How to speed up your keys
Monday, July 18, 2022
Want to go faster? Speed up the keys! But it might not be as simple as trying to just releasing more quickly. So here is how you can speed up your key process the right way.
Cleanliness
First and foremost, team speed comes from clean, on-level, smooth builds. When there is momentum, crashing, harmful levels, and reachy grips, it takes longer to check for completeness.

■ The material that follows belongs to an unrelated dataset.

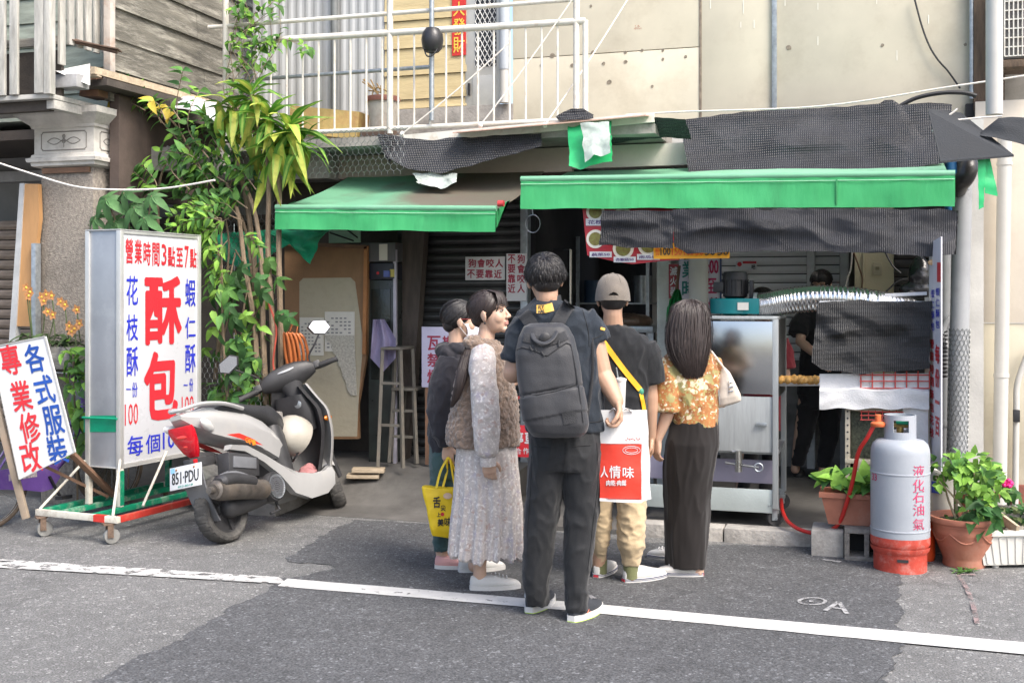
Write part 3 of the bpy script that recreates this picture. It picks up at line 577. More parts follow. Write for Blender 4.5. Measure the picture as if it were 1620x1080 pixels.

When you start focusing on smooth perfect builds from point to point, the amount of noise in your skydive drops. When grips and people are precisely where they are supposed to be, it is natural for the key person to key more quickly since they can tell everything is ready.
Anticipation
Next up is anticipation. If you are not thinking of the next point as you finish the prior point, you will be flat-footed. Flat-footed teams aren’t expecting the formation to be done and are not ready to key quickly. You get anticipation with experience, but you can train it with visualization and intention.
Togetherness
Togetherness is awesomeness. If you are on and off grips together, everything becomes more predictable. Out-of-sequence builds, and popcorn grips after a key feel junky. If the team isn’t reacting to the key quickly by letting go, it slows down the key speed.
Block closes
Block closes are a specific case of last grips. Blocks usually have fewer grips to check at the end. All teams can identify and use the pre-finished picture to anticipate the key these faster.
Flow
In addition to picking up and letting go of grips together, a team can focus on physically arriving together. For example, if you have a small move and someone has a big move, you will reduce your speed to get to your slot simultaneously as your teammate. Getting there together produces a flowing feel to your skydives, and it makes everything feel effortless.
Predictable
Fast keys do no good if the rest of the team isn’t reacting and releasing together in response. When teams try to force a key speed, it can result in abrupt changes in pace. You can imagine how an abrupt change in rate would be hard for a group to follow.
Overcome an erratic pace by building up cleanliness, anticipation, flow, and togetherness. When you do this, all of your keys will become faster uniformly.
Visualizing
You can practice your key speed by visualizing. If you have the key, spend time visualizing what you need to see and feel to key a point. If you don’t have the key, imagine looking or feeling the key person release for each formation.
You might try to visualize in a style that slows down a point just before it is closed. In this slow down, start running through your checklist. Then, as you get closer to finishing, anticipate the next point, resume normal speed in your head, key it, move on, slow down again.
Last grips
If your team has built-in cleanliness, anticipation, and flow to a consistent degree, it can be worth looking at last grips on the creeper. In this phase, the team identifies where they expect the final grip in the build to be. Last grips can help with anticipation and communication.
BUT, work on consistency first. If your builds are never the same twice, adding a “last grip” dimension is just adding fuel to the fire.
Ready to speed up your keys? Pick up the pace uniformly by improving your cleanliness, anticipation, and togetherness. Visualize your key process regularly. Then, when things are ready, you can add techniques like last grips and flow to ramp things up!